Le suore erano buone, ma non ingenue. Per sottrarla alla requisizione da parte del nemico, nascosero per mesi nella canonica del Duomo una mucca; per salvaguardare i pochi beni loro rimasti, e anche qualche corredo di spose, avevano costruito dei finti letti con biancheria, indumenti, ecc.: «quando entravano i gendarmi per fare la perquisizione, ciò che avveniva di frequente, una suora, la più pallida e la più deperita, si metteva nel finto letto come fosse ammalata. I gendarmi che avevano spavento del male, appena aprivano la porta e vedevano l’inferma, si allontanavano con orrore».

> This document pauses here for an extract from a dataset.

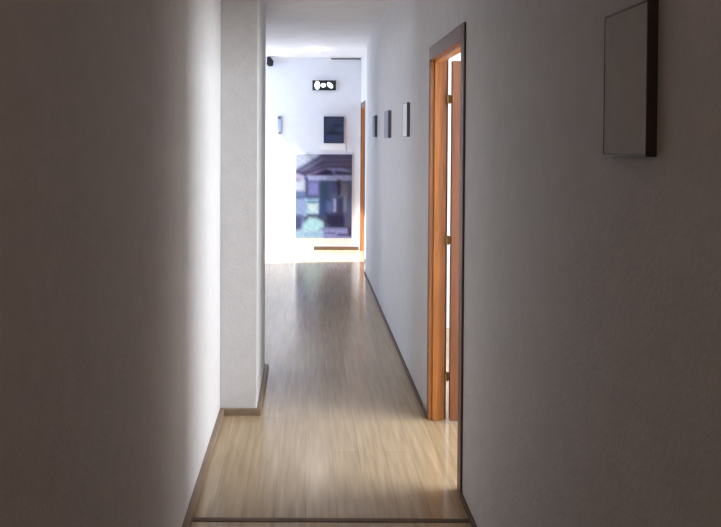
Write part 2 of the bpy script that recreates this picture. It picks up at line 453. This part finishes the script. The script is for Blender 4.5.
# small black loudspeaker on the end wall by the ceiling
o = thing('wall_speaker', 'small black loudspeaker near the ceiling at the left of the end wall', 'speaker', (-.515, YF - .14, 2.515))
L0 = Vector(o.location)
bm = bmesh.new()
prism(bm, [(-.055, .03), (-.045, .16), (0.0, .165), (.055, .09), (.045, .012), (-.01, 0)], -.05, .06)
bmesh.ops.bevel(bm, geom=list(bm.edges), offset=.006, segments=2, affect='EDGES')
obj('cabinet', bm, M_blk, o)
bm = bmesh.new(); cyl(bm, (-.002, -.054, .082), .036, .030, .012, 'y', 20); obj('grille', bm, M_grill, o)
bm = bmesh.new(); box(bm, -.012, .012, .055, .138, .075, .095, .002); cyl(bm, (0, .134, .085), .03, .03, .01, 'y', 16)
obj('bracket', bm, M_blk, o)
o.scale = (.86, 1, .80); o.location.z += .03; o.location.x += .005

# ceiling downlight
o = thing('ceiling_downlight', 'small round lit downlight in the ceiling near the end wall', 'ceiling light', (.13, 9.78, HZ))
bm = bmesh.new()
cyl(bm, (0, 0, -.008), .062, .070, .016, 'z', 32); obj('trim_ring', bm, M_card, o)
bm = bmesh.new(); bmesh.ops.create_uvsphere(bm, u_segments=24, v_segments=12, radius=.046,
        matrix=Matrix.Translation((0, 0, -.018)) @ Matrix.Diagonal((1, 1, .5, 1)))
obj('lens', bm, M_lamp, o, smooth=True)

# ------------------------------------------------------------------ light
def area(name, loc, tgt, sx, sy, power, col, spread=180):
    l = bpy.data.lights.new(name, 'AREA'); l.shape = 'RECTANGLE'; l.size = sx; l.size_y = sy
    l.energy = power; l.color = col; l.spread = math.radians(spread)
    o = bpy.data.objects.new(name, l); C.objects.link(o); o.location = loc
    o.rotation_euler = (Vector(tgt) - Vector(loc)).to_track_quat('-Z', 'Y').to_euler()
    return o
# daylight in the window of the side room
area('daylight_side_window', (SX + .16, (V0 + V1) / 2, (VZ0 + VZ1) / 2), (0, (V0 + V1) / 2, (VZ0 + VZ1) / 2), V1 - V0, VZ1 - VZ0, 275, (.93, .95, 1))
area('fill_side_window_far', (SX + .16, (U0 + U1) / 2, (VZ0 + VZ1) / 2), (0, (U0 + U1) / 2, (VZ0 + VZ1) / 2), U1 - U0, VZ1 - VZ0, 55, (1, .93, .88))  # weaker warm fill in the added second window
# daylight in the lobby glazing
area('daylight_lobby_window', (LX - .20, (W0 + W1) / 2, 1.33), (2, (W0 + W1) / 2, 1.33), W1 - W0, 2.6, 66, (.58, .72, 1))
area('fill_left_room', (QX - .16, 6.05, 1.5), (0, 6.05, 1.5), 1.7, 1.4, 52, (.72, .80, 1))  # fill for the right wall, through the added left room
# sun through the lobby glazing
s = bpy.data.lights.new('sun', 'SUN'); s.energy = 24; s.angle = math.radians(2.5); s.color = (.93, .95, 1)
so = bpy.data.objects.new('sun', s); C.objects.link(so)
so.rotation_euler = Vector((1, .14, -.98)).to_track_quat('-Z', 'Y').to_euler()
# the downlight
p = bpy.data.lights.new('downlight', 'POINT'); p.energy = .8; p.color = (1, .95, .88); p.shadow_soft_size = .05
po = bpy.data.objects.new('downlight', p); C.objects.link(po); po.location = (.13, 9.78, HZ - .1)
# dim warm fill added behind the viewer to lift the near walls
p = bpy.data.lights.new('back_fill', 'POINT'); p.energy = 7.5; p.color = (1, .70, .50); p.shadow_soft_size = .12
po = bpy.data.objects.new('back_fill', p); C.objects.link(po); po.location = (.1, -.9, 2.4)

w = bpy.data.worlds.new('sky'); S.world = w; w.use_nodes = True
bg = w.node_tree.nodes['Background']
bg.inputs['Color'].default_value = (.72, .82, 1, 1); bg.inputs['Strength'].default_value = 1.0

# ------------------------------------------------------------------ camera
cam = bpy.data.cameras.new('camera'); co = bpy.data.objects.new('camera', cam); C.objects.link(co)
cam.sensor_width = 36; cam.lens = 780 / 721 * 36; cam.clip_start = .02
cam.shift_x = .0743; cam.shift_y = -.1500
pit, roll = math.radians(1.2), math.radians(.25)
fw = Vector((0, math.cos(pit), -math.sin(pit))); rt0 = Vector((1, 0, 0)); up0 = rt0.cross(fw)
rt = math.cos(roll) * rt0 + math.sin(roll) * up0; up = -math.sin(roll) * rt0 + math.cos(roll) * up0
m3 = Matrix((rt, up, -fw)).transposed()
co.matrix_world = Matrix.Translation((0, 0, 1.55)) @ m3.to_4x4()
S.camera = co
vs = S.view_settings
S.display_settings.display_device = 'sRGB'
vs.view_transform = 'Standard'; vs.look = 'None'; vs.gamma = 1; vs.use_curve_mapping = False
vs.exposure = 0.0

Terminata la guerra mons. Saretta lasciò immediatamente Portogruaro per San Donà, senza attendere il ritorno di mons. Titolo, mentre le suore continuavano a tenere aperto l’asilo e a svolgere servizio nell’ospedale. La precipitosa partenza lasciò stupito anche Celso Costantini che in una lettera scrisse: «Che ci sia sotto qualche mistero? Che avesse avuto paura di trovarsi coinvolto nelle informazioni poco veritiere e molto approssimative fornite sul conto del vescovo e specialmente sul conto di don Isaia all’ on. Sandrini?». Evidentemente non erano tutte rose e fiori tra il vescovo Isola e Luigi Saretta, che non aveva mai fatto mistero dei suoi sentimenti di italianità durante l’anno di occupazione.

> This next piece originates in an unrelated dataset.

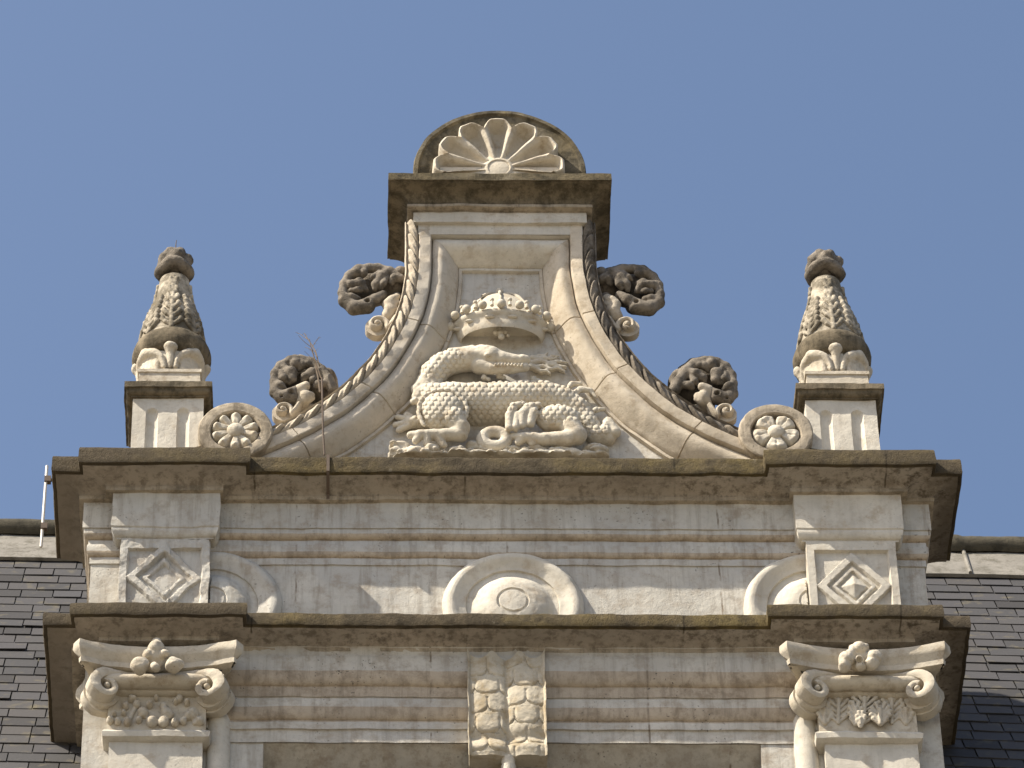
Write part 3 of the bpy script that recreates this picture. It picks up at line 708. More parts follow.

Anche se non ci sono dati certi è molto probabile che l’asilo sia stato aperto nei locali del cosiddetto “seminarietto”, la parte più vecchia dell’attuale Calasanzio. Nel 1838 il vescovo Carlo Fontanini, che pochi anni prima aveva portato a compimento il nuovo duomo di S. Andrea, aveva acquistato l’immobile, una «fabbrica di muro coperta di coppo con cortivi ed orti […] con sottoportico esterno soggetto a pubblico passaggio», da Costanza Bettoni Zambaldi, sorella del celebre tipografo Nicolò Bettoni e madre di Antonio Zambaldi «vero fondatore della storia civile di Portogruaro».

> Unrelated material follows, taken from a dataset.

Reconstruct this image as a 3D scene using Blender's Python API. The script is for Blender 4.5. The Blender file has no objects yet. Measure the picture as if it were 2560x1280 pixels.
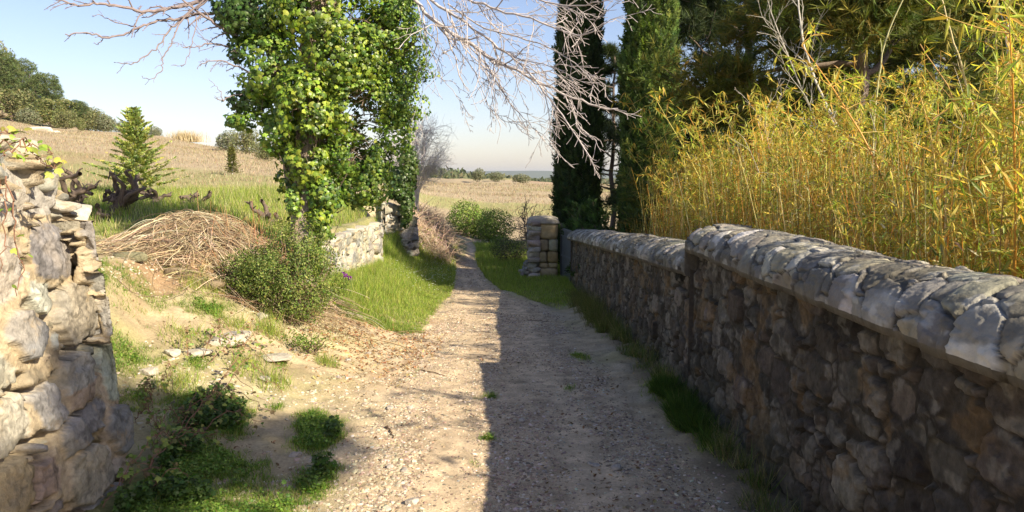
import bpy, bmesh, math
import numpy as np
from mathutils import Vector

# ------------------------------------------------------------------ camera, world, sun, exposure
SC = bpy.context.scene
COL = SC.collection
EYE = 1.6
PITCH = math.radians(5.95)
F = 1920.0                                   # focal length in photograph pixels (2560 wide)
cam_d = bpy.data.cameras.new("camera"); cam = bpy.data.objects.new("camera", cam_d); COL.objects.link(cam)
cam.location = (0, 0, EYE); cam.rotation_euler = (math.pi / 2 - PITCH, 0, 0)
cam_d.sensor_width = 36; cam_d.lens = 36 * F / 2560; cam_d.clip_start = 0.05; cam_d.clip_end = 20000
SC.camera = cam

SUN_EL = math.radians(31.8); SUN_BACK = math.radians(40)      # sun to the right and behind the viewer
sd = Vector((math.cos(SUN_BACK) * math.cos(SUN_EL), -math.sin(SUN_BACK) * math.cos(SUN_EL), math.sin(SUN_EL)))
w = bpy.data.worlds.new("World"); SC.world = w; w.use_nodes = True
nt = w.node_tree; bg = nt.nodes["Background"]
sky = nt.nodes.new("ShaderNodeTexSky"); sky.sky_type = 'NISHITA'; sky.sun_disc = False
sky.sun_elevation = SUN_EL; sky.sun_rotation = math.atan2(sd.x, sd.y)
sky.air_density = 1.0; sky.dust_density = .75; sky.ozone_density = 1.6
tint = nt.nodes.new("ShaderNodeVectorMath"); tint.operation = 'MULTIPLY'; tint.inputs[1].default_value = (1.05, .945, 1.01)      # multiplies the sky colour, slightly less green
nt.links.new(sky.outputs[0], tint.inputs[0]); nt.links.new(tint.outputs[0], bg.inputs[0]); bg.inputs[1].default_value = 0.078
sun_d = bpy.data.lights.new("sun", 'SUN'); sun_d.energy = 5.0; sun_d.angle = math.radians(0.53); sun_d.color = (1, .87, .66)
sun = bpy.data.objects.new("sun", sun_d); COL.objects.link(sun)
sun.rotation_euler = sd.to_track_quat('Z', 'Y').to_euler()
SC.view_settings.view_transform = 'Standard'; SC.view_settings.look = 'None'
SC.view_settings.exposure = 1.14; SC.view_settings.gamma = 1
SC.render.engine = 'CYCLES'
SC.cycles.use_denoising = True
SC.cycles.max_bounces = 6; SC.cycles.diffuse_bounces = 3; SC.cycles.transmission_bounces = 3; SC.cycles.glossy_bounces = 2
SC.cycles.volume_bounces = 0

# ------------------------------------------------------------------ maths helpers
def ss(a, b, x):
    t = np.clip((np.asarray(x, float) - a) / (b - a), 0, 1); return t * t * (3 - 2 * t)
def _h(*a):
    r = np.zeros(np.shape(a[0]), np.uint32)
    with np.errstate(over='ignore'):
        for i, v in enumerate(a):
            r = (r ^ (np.asarray(v).astype(np.int64).astype(np.uint32) * np.uint32([374761393, 668265263, 2147483647 - 18, 1274126177][i % 4])))
            r = (r ^ (r >> np.uint32(13))) * np.uint32(1274126177)
        r = r ^ (r >> np.uint32(16))
    return (r & np.uint32(0xFFFFFF)) / float(0xFFFFFF)
def n2(x, y, s=0):
    x = np.asarray(x, float); y = np.asarray(y, float)
    ix, iy = np.floor(x), np.floor(y); fx, fy = x - ix, y - iy
    fx = fx * fx * (3 - 2 * fx); fy = fy * fy * (3 - 2 * fy); S = ix * 0 + s
    a, b = _h(ix, iy, S), _h(ix + 1, iy, S); c, d = _h(ix, iy + 1, S), _h(ix + 1, iy + 1, S)
    return (a * (1 - fx) + b * fx) * (1 - fy) + (c * (1 - fx) + d * fx) * fy
def fbm(x, y, s=0, o=4):
    r = 0; a = .5; t = 0
    for i in range(o):
        r = r + a * n2(np.asarray(x) * 2 ** i + 17.3 * i, np.asarray(y) * 2 ** i - 9.1 * i, s + i); t += a; a *= .5
    return r / t
def n3(p, s=0):
    i = np.floor(p); f = p - i; f = f * f * (3 - 2 * f); r = 0; S = i[..., 0] * 0 + s
    for dx in (0, 1):
        for dy in (0, 1):
            for dz in (0, 1):
                wgt = (f[..., 0] if dx else 1 - f[..., 0]) * (f[..., 1] if dy else 1 - f[..., 1]) * (f[..., 2] if dz else 1 - f[..., 2])
                r = r + wgt * _h(i[..., 0] + dx, i[..., 1] + dy, i[..., 2] + dz, S)
    return r
def fbm3(p, s=0, o=3):
    r = 0; a = .5; t = 0
    for i in range(o): r = r + a * n3(p * 2 ** i + 5.7 * i, s + i); t += a; a *= .5
    return r / t
def P(px, py, y):
    """point at forward distance y seen at photograph pixel (px, py)"""
    a = (px - 1280) / F; b = -(py - 640) / F
    d = np.array([a, math.cos(PITCH) + b * math.sin(PITCH), -math.sin(PITCH) + b * math.cos(PITCH)])
    return np.array([0, 0, EYE]) + d * (y / d[1])
def unit(v):
    return v / np.maximum(np.linalg.norm(v, axis=-1, keepdims=True), 1e-9)
def RS(s): return np.random.RandomState(s)

# ------------------------------------------------------------------ mesh helpers
class Geo:
    def __init__(s): s.v = []; s.l = []; s.n = []; s.c = []; s.k = 0
    def add(s, v, loops, sizes, col):
        v = np.asarray(v, float).reshape(-1, 3); c = np.asarray(col, float)
        if c.ndim == 1: c = np.broadcast_to(c, (len(v), 3))
        s.v.append(v); s.l.append(np.asarray(loops, np.int64).ravel() + s.k); s.n.append(np.asarray(sizes, np.int64)); s.c.append(c); s.k += len(v)
    def build(s, name, mat, parent=None, smooth=False, origin=None):
        v = np.concatenate(s.v); l = np.concatenate(s.l); n = np.concatenate(s.n); c = np.concatenate(s.c)
        if origin is not None: v = v - np.asarray(origin)
        me = bpy.data.meshes.new(name)
        me.vertices.add(len(v)); me.vertices.foreach_set("co", v.astype(np.float32).ravel())
        me.loops.add(len(l)); me.loops.foreach_set("vertex_index", l.astype(np.int32))
        me.polygons.add(len(n)); st = np.concatenate([[0], np.cumsum(n)[:-1]])
        me.polygons.foreach_set("loop_start", st.astype(np.int32))
        try: me.polygons.foreach_set("loop_total", n.astype(np.int32))
        except Exception: pass
        me.update(calc_edges=True)
        at = me.color_attributes.new("Col", 'FLOAT_COLOR', 'POINT')
        at.data.foreach_set("color", np.concatenate([np.clip(c, 0, 1), np.ones((len(c), 1))], 1).astype(np.float32).ravel())
        me.polygons.foreach_set("use_smooth", np.full(len(n), smooth))
        me.validate()
        me.materials.append(mat)
        o = bpy.data.objects.new(name, me); COL.objects.link(o)
        if origin is not None and parent is None: o.location = origin
        if parent is not None: o.parent = parent
        return o
def grid_faces(nu, nv, wrap=False):
    i = np.arange(nu - 1)[:, None]; j = np.arange(nv if wrap else nv - 1)[None, :]; j2 = (j + 1) % nv
    return np.stack([i * nv + j, (i + 1) * nv + j, (i + 1) * nv + j2, i * nv + j2], -1).reshape(-1, 4)
def add_grid(g, V, col, flip=False):
    nu, nv = V.shape[:2]; f = grid_faces(nu, nv)
    if flip: f = f[:, ::-1]
    g.add(V.reshape(-1, 3), f, np.full(len(f), 4), col.reshape(-1, 3) if np.ndim(col) > 1 else col)
def tubes(g, Pt, R, col, k=5, cap=True):
    """batch of tubes: Pt (M,n,3), R (M,n)"""
    Pt = np.asarray(Pt, float); R = np.asarray(R, float)
    if Pt.ndim == 2: Pt = Pt[None]; R = R[None]
    M, n = Pt.shape[:2]
    T = unit(np.gradient(Pt, axis=1))
    ref = np.broadcast_to(np.array([.31, .17, .93]), T.shape)
    mt = T.mean(axis=1, keepdims=True); par = np.abs((unit(mt) * np.array([.31, .17, .93])).sum(-1, keepdims=True)) > .8
    ref = np.where(par, np.array([.9, .4, -.1]), ref)
    N = unit(np.cross(T, ref)); B = np.cross(T, N)
    a = np.arange(k) * 2 * math.pi / k
    V = Pt[:, :, None] + R[:, :, None, None] * (np.cos(a)[:, None] * N[:, :, None] + np.sin(a)[:, None] * B[:, :, None])
    f = grid_faces(n, k, True)[:, ::-1]
    fa = (f[None] + (np.arange(M) * n * k)[:, None, None]).reshape(-1, 4)
    c = np.asarray(col, float)
    if c.ndim == 2: c = np.repeat(c, n * k, 0)
    g.add(V.reshape(-1, 3), fa, np.full(len(fa), 4), c)
def scatter(g, tv, tf, pos, X, Y, Z, s, col):
    """copies of template (tv verts, tf list of faces) at pos with axes X,Y,Z, scale s (N,) or (N,3)"""
    tv = np.asarray(tv, float); N = len(pos); k = len(tv)
    s = np.asarray(s, float)
    if s.ndim == 1: s = np.repeat(s[:, None], 3, 1)
    V = pos[:, None] + (tv[None, :, 0:1] * s[:, None, 0:1]) * X[:, None] + (tv[None, :, 1:2] * s[:, None, 1:2]) * Y[:, None] + (tv[None, :, 2:3] * s[:, None, 2:3]) * Z[:, None]
    lo = np.concatenate([np.asarray(f) for f in tf]); sz = np.array([len(f) for f in tf])
    L = (lo[None] + (np.arange(N) * k)[:, None]).ravel()
    c = np.asarray(col, float)
    if c.ndim == 2 and len(c) == N: c = np.repeat(c, k, 0)
    g.add(V.reshape(-1, 3), L, np.tile(sz, N), c)
def rand_dirs(r, n):
    return unit(r.normal(size=(n, 3)))
def frame(Y, r=None, hint=None):
    """X,Y,Z with Y given"""
    h = hint if hint is not None else rand_dirs(r, len(Y))
    X = unit(np.cross(Y, h)); Z = np.cross(X, Y); return X, Y, Z
def pal(r, n, cols, var=.12, hue=.35):
    c = np.asarray(cols, float)[r.randint(0, len(cols), n)]
    return np.clip(c * (1 + var * r.normal(size=(n, 1))) * (1 + var * hue * r.normal(size=(n, 3))), .005, .95)
def ico(sub):
    bm = bmesh.new(); bmesh.ops.create_icosphere(bm, subdivisions=sub, radius=1)
    v = np.array([x.co[:] for x in bm.verts]); f = [[q.index for q in p.verts] for p in bm.faces]; bm.free(); return v, f
ICO1, ICO1F = ico(1); ICO2, ICO2F = ico(2); ICO3, ICO3F = ico(3); ICO4, ICO4F = ico(4)
def rock(dirs, dims, seed, planes=9, p=4.0, rough=.10, fs=2.2):
    r = RS(seed); d = dirs
    rad = (np.abs(d) ** p).sum(1) ** (-1 / p); v = d * rad[:, None]
    for _ in range(planes):
        n = unit(r.normal(size=3)); h = r.uniform(.62, .95); k = v @ n; v = v - np.maximum(k - h, 0)[:, None] * n * .9
    v = v + d * (fbm3(v * fs + seed * 1.7, seed, 4)[:, None] - .5) * rough * 2
    return v * np.asarray(dims) / 2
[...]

Il “seminarietto” sarà utilizzato per svariati usi: casa di privata abitazione, scuola elementare maschile da parte del Comune alla metà dell’Ottocento, sede della posta militare nel primo periodo della grande guerra, sede del seminario nell’anno scolastico 1916-1917, probabile sede dell’asilo aperto da mons. Saretta e rimasto in funzione fino a dicembre 1918, quando lui e le suore fecero ritorno a San Donà di Piave.